Podem não ser seus os recordes mais sonantes do ténis mundial, repartidos sobretudo entre 'Djoko' e o seu amigo Federer, mas Nadal despede-se com números dificilmente ultrapassáveis: além dos 14 títulos em Roland Garros, que o tornam no único tenista masculino ou feminino a vencer mais do que 11 vezes o mesmo Grand Slam, é também o mais vitorioso nos Masters 1.000 de Monte Carlo (11) e Roma (10), além de no torneio de Barcelona (12).

Aos inevitáveis recordes na terra batida, onde somou o maior número de títulos (63) -- perdeu apenas nove finais, diante de cinco jogadores, o último dos quais o português Nuno Borges - e a maior série de vitórias consecutivas (81), a mais longa numa única superfície na Era Open, junta outros como os de mais jovem a completar tanto o Grand Slam de carreira como o 'Golden Slam', com apenas 24 anos, três meses e 10 dias, ou de jogador mais triunfador diante de líderes do ranking mundial (23).

Apesar dos recorrentes e desgastantes problemas físicos, nomeadamente nos joelhos, no pé esquerdo ou nas costas, que superou com uma perseverança e crença inigualáveis, o campeão olímpico de singulares em Pequim2008, e portador da tocha olímpica na Cerimónia de Abertura de Paris2024, conquistou pelo menos um título durante 19 épocas consecutivas (2004-2022), um feito dificilmente igualável.

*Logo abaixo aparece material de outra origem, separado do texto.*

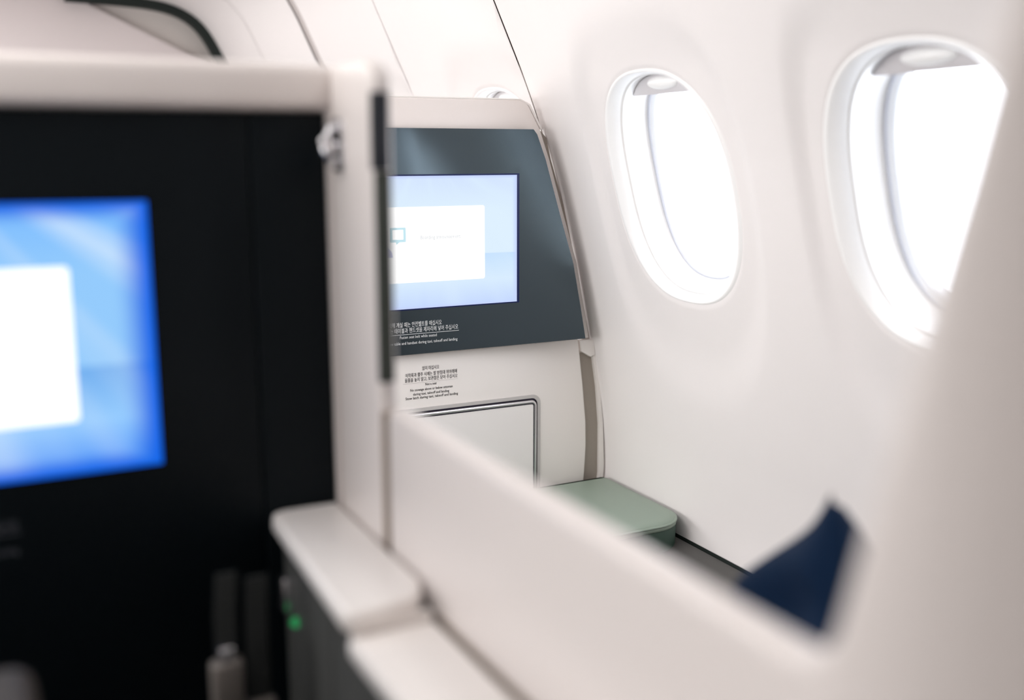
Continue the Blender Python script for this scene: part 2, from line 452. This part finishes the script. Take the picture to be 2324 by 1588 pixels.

"É evidente que, relativamente a todos os meus rivais, perdi mais opções de ganhar Grand Slams. Nunca penso 'e se tivesse feito' ou 'e se não tivesse tido [as lesões]'. Aconteceu assim e, apesar disso, tive uma carreira que nunca imaginei e estou mais do que contente", desvalorizou numa entrevista recente.

Apesar das agruras, o também quatro vezes campeão do Open dos Estados Unidos (2010, 2013, 2017 e 2019), duas de Wimbledon (2008 e 2010) e do Open da Austrália (2009 e 2022) acredita ter aprendido mais com "os êxitos do que com os fracassos".

"Tentei sempre fazer as coisas como as sentia e com boa intenção. Errei? Tomei decisões [quanto a lesões] que, depois, me levaram a ter mais problemas? Sim", concedeu o lendário desportista espanhol, que, finalmente 'derrotado' pelo corpo, só lamenta não poder jogar mais tempo para que o filho Rafa Júnior, de apenas dois anos, possa ter recordações dele no court.

Homem de família (e de rotinas compulsivas) e amante do mar, este ferrenho adepto do Real Madrid foi sempre um exemplo de 'fair-play' -- nunca partiu uma raquete ao longo de mais de duas décadas de carreira -, mas também de civismo e sentido de comunidade, como demonstram quer a ajuda que deu à população maiorquina aquando das cheias de 2018, nas quais foi mais um a limpar lama das ruas, quer a construção de uma gigantesca academia em Manacor, que emprega 500 pessoas e alberga o sonho de muitas crianças e jovens.

No momento em que Nadal se despede do ténis em Málaga, durante a Taça Davis, vem à memória aquela imagem terna que protagonizou com Roger Federer, no adeus do suíço, e que eternizou uma das mais belas rivalidades da história do desporto, transformada agora "numa amizade para a vida", assente "em personalidades genuínas e valores comuns", como descreveu o helvético.

"Sempre disse que o Roger inspirou milhões de pessoas em todo o mundo, eu incluído. Acredito que a nossa rivalidade elevou a fasquia em termos de uma rivalidade saudável no desporto", salientou o maiorquino, numa entrevista comum com Federer, em que o seu grande adversário e amigo reconheceu que nenhum dos dois teria atingido o nível a que chegou sem o outro.